I also remember being smitten that summer by the work of the Shigaraki potters in Japan.  Pots of sturdy, yet somehow beautiful forms (defined by lines anything but fair), with surfaces of a beautiful sheen, dark underneath, yet blushing with reds, oranges, and specks of milky blue feldspar breaking through, not to mention the wheat/green glaze appearing magically, sheeting the shoulders of large round works, a result of ash flying through kiln.  These pots were so laden with kiln effects (tactile and visual memories) that you had to consider the importance and meaning they had to the potters who expending so much energy to make them.   After all, isn't meaning of any sort wholly dependent on memories?  Reading (mostly looking at the pots) Louise Allison Cort's book, 'Shigaraki, Potters Valley' initiated a life long excitement in giving pots that extra layer of information and meaning for the viewer/holder to engage and question.  How much effort and care was taken to get this result?  How long was this piece in the fire bath to achieve this surface?  Why would someone want to do this?  What is it about color that does not hit you square, that changes with the light.  The Japanese had long ago answered these questions.  I had core agreements with them.  Why would I want to cover these subtle, yet eye engaging surfaces with a glaze?  Imagine a whisper, that is projected in the force of a shout- haaaaaahhh!!!!! That is what I found immediately appealing.

Back in school, the use of "wood bodies" such as you can find now was less an option, if for no other reason than wood was not yet a popular firing choice in this country.  We knew how to design, tweak really, a clay body for use in salt, but clay "for wood" firing was not given much thought, as I recall.  Maybe this was for the better.  The potters I knew and studied under had a different aesthetic approach to making pots.  It was less about "wood" or "salt" and more about the base response to material.  The concept of craftsmanship was at the core of ones work.  Henry Gernhardt was fond of dark bodies for most of his work with the exception of his raku pieces.  He would add iron oxide to his clay bodies.  The darker the clay the better.  His glazed work responded well to the iron drawn up from the body (no accident since his mastery of glaze formulation was legendary at Syracuse- that knowledge of glaze chemistry was the first of many things I came to admire about him).  His pieces were utterly dark, but uplifting at the same time.  This beautiful tension was a result of his full, sure forms and clear shaping (influenced from a sabbatical trip to Scandanavia, maybe, but also a manifestation of his German heritage, his uncompromising craftsmanship and mastery of form).  Another teacher, John Jessiman, was always talking about how his work would be altered by the body he was throwing.  His work in porcelain was different from the work he did in stoneware.   So John's work, like Henry's, was affected from the very start of the process by the material.  How their work was fired was a significant part of this equation, but not the sole focus.
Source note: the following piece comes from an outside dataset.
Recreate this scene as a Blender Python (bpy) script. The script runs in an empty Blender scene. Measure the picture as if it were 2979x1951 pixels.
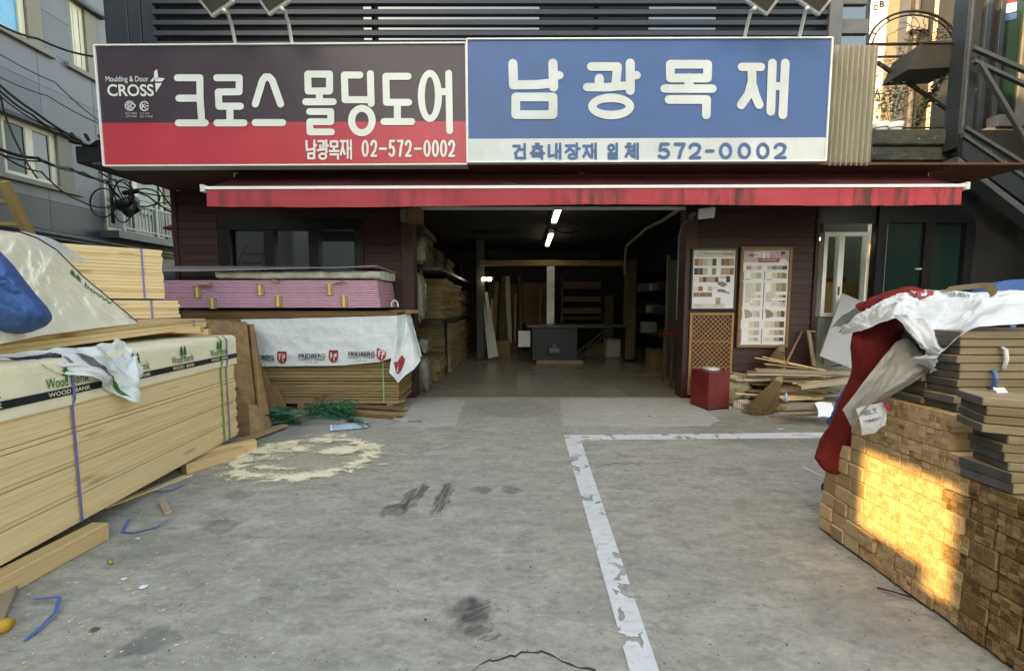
import bpy, bmesh, math, random
from mathutils import Vector, Matrix, noise
V = Vector
R = math.radians
rnd = random.Random(11)
sc = bpy.context.scene
col = sc.collection

# ------------------------------------------------------------------ camera
EYE, FOC, CU, CV = 1.5, 1150.0, 1489.5, 975.5
PITCH = math.atan(90.5 / 1150)
cam = bpy.data.cameras.new('camera')
cam.lens = FOC / 2979 * 36
cam.sensor_width = 36
cam.sensor_fit = 'HORIZONTAL'
cam.clip_start = 0.05
cam.clip_end = 400
camo = bpy.data.objects.new('camera', cam)
camo.location = (0, 0, EYE)
camo.rotation_euler = (R(90) - PITCH, 0, 0)
col.objects.link(camo)
sc.camera = camo
# ------------------------------------------------------------------ light
SUN = V((0.75, 0.50, -0.40)).normalized()
world = bpy.data.worlds.new('World')
sc.world = world
world.use_nodes = True
wn = world.node_tree
sky = wn.nodes.new('ShaderNodeTexSky')
sky.sky_type = 'NISHITA'
sky.sun_disc = False
sky.sun_elevation = math.asin(-SUN.z)
sky.sun_rotation = math.atan2(-SUN.x, -SUN.y)
sky.dust_density = 2.5
sky.air_density = 1.0
wn.nodes['Background'].inputs['Strength'].default_value = 0.15
wn.links.new(sky.outputs[0], wn.nodes['Background'].inputs[0])
sl = bpy.data.lights.new('sun', 'SUN')
sl.energy = 2.0
sl.angle = R(0.27)
sl.color = (1.0, 0.72, 0.40)
slo = bpy.data.objects.new('sun', sl)
slo.location = (-20, -14, 14)
slo.rotation_euler = SUN.to_track_quat('-Z', 'Y').to_euler()
col.objects.link(slo)
vs = sc.view_settings
vs.view_transform = 'Standard'
vs.look = 'None'
vs.gamma = 1
vs.use_curve_mapping = False
vs.exposure = 2.95
vs.use_white_balance = True
vs.white_balance_temperature = 10500
vs.white_balance_tint = 6
sc.cycles.max_bounces = 8
sc.cycles.transparent_max_bounces = 12

# ------------------------------------------------------------------ measuring
SP, CP = math.sin(PITCH), math.cos(PITCH)
def ray(u, v):
    a, b = (u - CU) / FOC, (CV - v) / FOC
    return V((a, CP + b * SP, -SP + b * CP))
def W(u, v, y):
    d = ray(u, v); t = y / d.y
    return V((d.x * t, y, EYE + d.z * t))
def G(u, v, z=0.0):
    d = ray(u, v); t = (z - EYE) / d.z
    return V((d.x * t, d.y * t, z))
def WX(u, v, x):
    d = ray(u, v); t = x / d.x
    return V((x, d.y * t, EYE + d.z * t))

# ------------------------------------------------------------------ scene helpers
WM = {}
def link(o, parent=None, m=None):
    m = m or Matrix()
    col.objects.link(o)
    if parent:
        o.parent = parent
        o.matrix_parent_inverse = WM[parent.name].inverted()
    o.matrix_basis = m
    WM[o.name] = m.copy()
    return o
def tag(o, label=None, cat=None, group=None, kind=None):
    if label: o['label'] = label
    if cat: o['category'] = cat
    if group: o['group'] = group
    if kind: o['kind'] = kind
    return o
def thing(name, loc, label, cat, group=None):
    o = bpy.data.objects.new(name, None)
    o.empty_display_size = 0.1
    link(o, None, Matrix.Translation(V(loc)))
    return tag(o, label, cat, group)

class MB:
    def __init__(s): s.v, s.f, s.m = [], [], []
    def poly(s, pts, mi=0):
        k = len(s.v); s.v += [V(p) for p in pts]; s.f.append(tuple(range(k, k + len(pts)))); s.m.append(mi); return s
    def hexa(s, p, mi=0):      # 8 points: bottom ring, top ring
        k = len(s.v); s.v += [V(q) for q in p]
        for q in ((3, 2, 1, 0), (4, 5, 6, 7), (0, 1, 5, 4), (1, 2, 6, 5), (2, 3, 7, 6), (3, 0, 4, 7)):
            s.f.append(tuple(k + i for i in q)); s.m.append(mi)
        return s
    def box(s, c, d, rot=None, mi=0):
        c = V(c); hx, hy, hz = d[0] / 2, d[1] / 2, d[2] / 2
        p = [V((x, y, z)) for z in (-hz, hz) for x, y in ((-hx, -hy), (hx, -hy), (hx, hy), (-hx, hy))]
        if rot is not None: p = [rot @ q for q in p]
        return s.hexa([q + c for q in p], mi)
    def bb(s, lo, hi, mi=0):
        return s.box([(a + b) / 2 for a, b in zip(lo, hi)], [abs(b - a) for a, b in zip(lo, hi)], None, mi)
    def prism(s, pts, off, mi=0):
        k = len(s.v); n = len(pts); off = V(off)
        s.v += [V(p) for p in pts] + [V(p) + off for p in pts]
        s.f.append(tuple(range(k, k + n))); s.f.append(tuple(range(k + 2 * n - 1, k + n - 1, -1))); s.m += [mi, mi]
        for i in range(n):
            j = (i + 1) % n
            s.f.append((k + j, k + i, k + n + i, k + n + j)); s.m.append(mi)
        return s
    def tube(s, pts, r, n=8, mi=0, closed=False, flat=None):
        pts = [V(p) for p in pts]; N = len(pts)
        rr = r if isinstance(r, (list, tuple)) else [r] * N
        k = len(s.v); nrm = None
        for i in range(N):
            if closed: t = pts[(i + 1) % N] - pts[i - 1]
            else: t = pts[min(i + 1, N - 1)] - pts[max(i - 1, 0)]
            t = t.normalized() if t.length > 1e-9 else V((0, 0, 1))
            if nrm is None:
                nrm = t.cross(V((0, 0, 1)))
                if nrm.length < 1e-3: nrm = t.cross(V((1, 0, 0)))
            nrm = nrm - t * nrm.dot(t)
            nrm = nrm.normalized() if nrm.length > 1e-6 else t.orthogonal().normalized()
            b = t.cross(nrm)
            for j in range(n):
                a = 2 * math.pi * j / n
                s.v.append(pts[i] + nrm * math.cos(a) * rr[i] + b * math.sin(a) * rr[i] * (flat or 1))
        for i in range(N if closed else N - 1):
            i2 = (i + 1) % N
            for j in range(n):
                j2 = (j + 1) % n
                s.f.append((k + i * n + j, k + i * n + j2, k + i2 * n + j2, k + i2 * n + j)); s.m.append(mi)
        if not closed:
            s.f.append(tuple(k + j for j in range(n - 1, -1, -1))); s.f.append(tuple(k + (N - 1) * n + j for j in range(n))); s.m += [mi, mi]
        return s
    def grid(s, fn, nu, nv, mi=0):
        k = len(s.v)
        for i in range(nu + 1):
            for j in range(nv + 1): s.v.append(V(fn(i / nu, j / nv)))
        for i in range(nu):
            for j in range(nv):
                a = k + i * (nv + 1) + j
                s.f.append((a, a + nv + 1, a + nv + 2, a + 1)); s.m.append(mi)
        return s
    def mesh(s, name, mats, smooth=False):
        me = bpy.data.meshes.new(name)
        me.from_pydata([tuple(p) for p in s.v], [], s.f)
        for m in (mats if isinstance(mats, (list, tuple)) else [mats]): me.materials.append(m)
        me.polygons.foreach_set('material_index', s.m)
        if smooth: me.polygons.foreach_set('use_smooth', [True] * len(s.f))
        me.update()
        return me
    def build(s, name, mats, parent=None, smooth=False, bevel=0, recalc=True):
        me = s.mesh(name, mats, smooth)
        if recalc or bevel:
            bm = bmesh.new(); bm.from_mesh(me)
            bmesh.ops.recalc_face_normals(bm, faces=bm.faces)
            if bevel: bmesh.ops.bevel(bm, geom=bm.edges[:], offset=bevel, segments=1, affect='EDGES', clamp_overlap=True)
            bm.to_mesh(me); bm.free()
        return link(bpy.data.objects.new(name, me), parent)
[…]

The Japanese, who had centuries of wood firing to glean knowledge from, were very conscious of the look of the work coming out of the kilns, especially if they worked in one of the great pottery villages like Bizen or Shigaraki.  Tradition held an important hold on generation after generation of these potter's works.  But they too had a connection to the material from first touch.  The forms they made, the shapes they described, and the lines they made were a direct response to the clay they used.  Touch.  The kiln was a tool bringing out that tactile reaction.  Nothing to hide.

And that is where I fit-  I am more interested in the forms and surfaces and lines I need to make and explore as I relate to the material.  These elements are always altered by the different clays I use. (The "B-mix" discussion at some other time- maybe on the PrattMWP blog.)  At the same time, I am always thinking backwards- that is, I throw with the firing in my head (my problem is I can't seem throw toward anything other than salt and wood!).  The wood kiln is a tool, an important tool, that's true.  The bodies will respond to the kiln in different ways just as I respond to various clay bodies.  That is what matters.  The dialog within the process- the connections to the material and to the potters that have gone before us;  the beginning to the end.